Thursday 12 December 2013

Feast of the Immaculate Conception 9 Dec 2013 Sermon

Immaculate Conception 8.12.13 Two worlds

Our Lady is known as the Second Eve. God started in her a new order of things, a world without sin.

With her coming we now have two worlds co-existing, the world enslaved to sin and the world re-created, free from sin.

We are born into the first world and have experienced the oppression of sin. If we have come to faith and baptism we are also born into the second world, and begin to experience what it is like to be free from sin (full of grace).

Living in the world of sin makes us cynical about goodness. We doubt that anyone is really good, certainly not good all the time.

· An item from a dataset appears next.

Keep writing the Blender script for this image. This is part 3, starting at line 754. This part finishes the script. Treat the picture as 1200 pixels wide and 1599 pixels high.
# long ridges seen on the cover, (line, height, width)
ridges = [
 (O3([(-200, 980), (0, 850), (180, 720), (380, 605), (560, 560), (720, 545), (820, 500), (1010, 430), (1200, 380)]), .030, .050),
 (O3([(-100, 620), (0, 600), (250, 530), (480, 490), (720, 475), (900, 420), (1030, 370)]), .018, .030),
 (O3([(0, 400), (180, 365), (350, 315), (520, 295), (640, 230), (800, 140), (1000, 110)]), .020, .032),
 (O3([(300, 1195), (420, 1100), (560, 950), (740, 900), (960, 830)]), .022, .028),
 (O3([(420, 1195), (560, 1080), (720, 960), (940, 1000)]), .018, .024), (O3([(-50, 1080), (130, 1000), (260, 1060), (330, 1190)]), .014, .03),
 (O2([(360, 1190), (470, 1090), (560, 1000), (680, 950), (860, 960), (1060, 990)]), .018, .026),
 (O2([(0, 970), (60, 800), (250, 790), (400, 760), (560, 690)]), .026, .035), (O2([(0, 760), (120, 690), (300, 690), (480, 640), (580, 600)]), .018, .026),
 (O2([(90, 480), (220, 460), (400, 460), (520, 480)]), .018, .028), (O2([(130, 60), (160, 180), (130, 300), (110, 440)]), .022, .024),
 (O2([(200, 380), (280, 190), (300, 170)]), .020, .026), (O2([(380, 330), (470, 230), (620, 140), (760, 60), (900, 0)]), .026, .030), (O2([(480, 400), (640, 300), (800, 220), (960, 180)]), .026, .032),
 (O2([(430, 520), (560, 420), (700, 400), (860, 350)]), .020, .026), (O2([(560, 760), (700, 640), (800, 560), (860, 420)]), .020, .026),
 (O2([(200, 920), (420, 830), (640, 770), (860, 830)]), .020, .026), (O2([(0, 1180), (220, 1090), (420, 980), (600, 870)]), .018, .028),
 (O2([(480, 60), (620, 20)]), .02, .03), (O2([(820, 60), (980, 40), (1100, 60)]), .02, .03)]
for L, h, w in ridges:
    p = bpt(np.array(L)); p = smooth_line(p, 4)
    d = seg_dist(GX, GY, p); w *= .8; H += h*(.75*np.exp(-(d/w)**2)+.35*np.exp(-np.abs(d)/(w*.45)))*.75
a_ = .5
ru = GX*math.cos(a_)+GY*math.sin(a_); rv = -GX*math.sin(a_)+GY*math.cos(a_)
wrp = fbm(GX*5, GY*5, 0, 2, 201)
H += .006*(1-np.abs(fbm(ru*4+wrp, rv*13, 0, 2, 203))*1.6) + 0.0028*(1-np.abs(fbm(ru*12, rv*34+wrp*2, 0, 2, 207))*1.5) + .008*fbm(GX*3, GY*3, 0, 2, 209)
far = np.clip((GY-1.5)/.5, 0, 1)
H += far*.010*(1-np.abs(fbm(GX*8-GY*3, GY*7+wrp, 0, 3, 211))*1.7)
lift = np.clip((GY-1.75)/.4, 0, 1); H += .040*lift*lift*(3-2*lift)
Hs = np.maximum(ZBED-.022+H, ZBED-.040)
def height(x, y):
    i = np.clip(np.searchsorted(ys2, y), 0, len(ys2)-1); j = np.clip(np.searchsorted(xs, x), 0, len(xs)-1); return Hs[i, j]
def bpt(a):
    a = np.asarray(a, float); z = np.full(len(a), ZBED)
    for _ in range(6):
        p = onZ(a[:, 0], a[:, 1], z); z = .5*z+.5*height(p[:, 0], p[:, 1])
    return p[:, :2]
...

It is wise to be wary of pretended goodness (eg shady salesmen) but we should understand that the world we think is normal is actually a distortion of what God intended.

We should believe in goodness, much as we believe in God Himself. He intends the world to be like He is, full of every good thing.

In Our Lady we have the beginning, the restoration, of how it was always meant to be.

We have a chance to move from one world to the other. The world of darkness to the world of light; the world of despair to the world of hope.

Even if we have not been true to our baptism; even if we have sinned again and again - we can still reclaim lost innocence and start afresh.

It is hard when we have sinned to get the poison out of the system. Yet goodness has its power as well as evil, and also its own attractions.

A world without sin offers us a much greater happiness than the world as we now have it.

We find our way into this new world by grace, prayer, sacraments, self denial, good works, learning from experience. We come to see the attraction of holiness. We develop an increasing loathing of sin. (As we say in the Act of Contrition: we detest our sins above all things).

We live in both worlds, but as yet we are far more familiar with the world of sin.

We can claim entry to the world-without-sin at least at the personal level. If we cannot make it universal for everyone we can at least get it right for our own lives.

So we deal truthfully with each other. If the car I am selling you will not get you fifty metres from here I will tell you. We are honest, truthful, generous, and all the other necessary qualities.

There have always been good people around but never enough at the one time to make the new way of holiness the established way. We have tasted enough goodness to know we need a lot more.

We are trying to bring forth a better world, and it is like giving birth. So has Mary been doing ever since she gave birth to the Christ child. She helps and encourages us in every way to join fully with her and do what she does.

She encourages us to give perfect obedience to God; along with homage and trust. ‘Do whatever He tells you’.

Doing the right thing becomes automatic, spontaneous – once our wills have been corrected and fortified; once we have been filled with the zeal of the Holy Spirit.

This is how we need to be, and we find this in Mary. We get used to life in this other universe, first established in her.

We have much to be thankful for that long ago, a certain baby girl was conceived without sin.

O Mary, conceived without sin pray for us who have recourse to thee.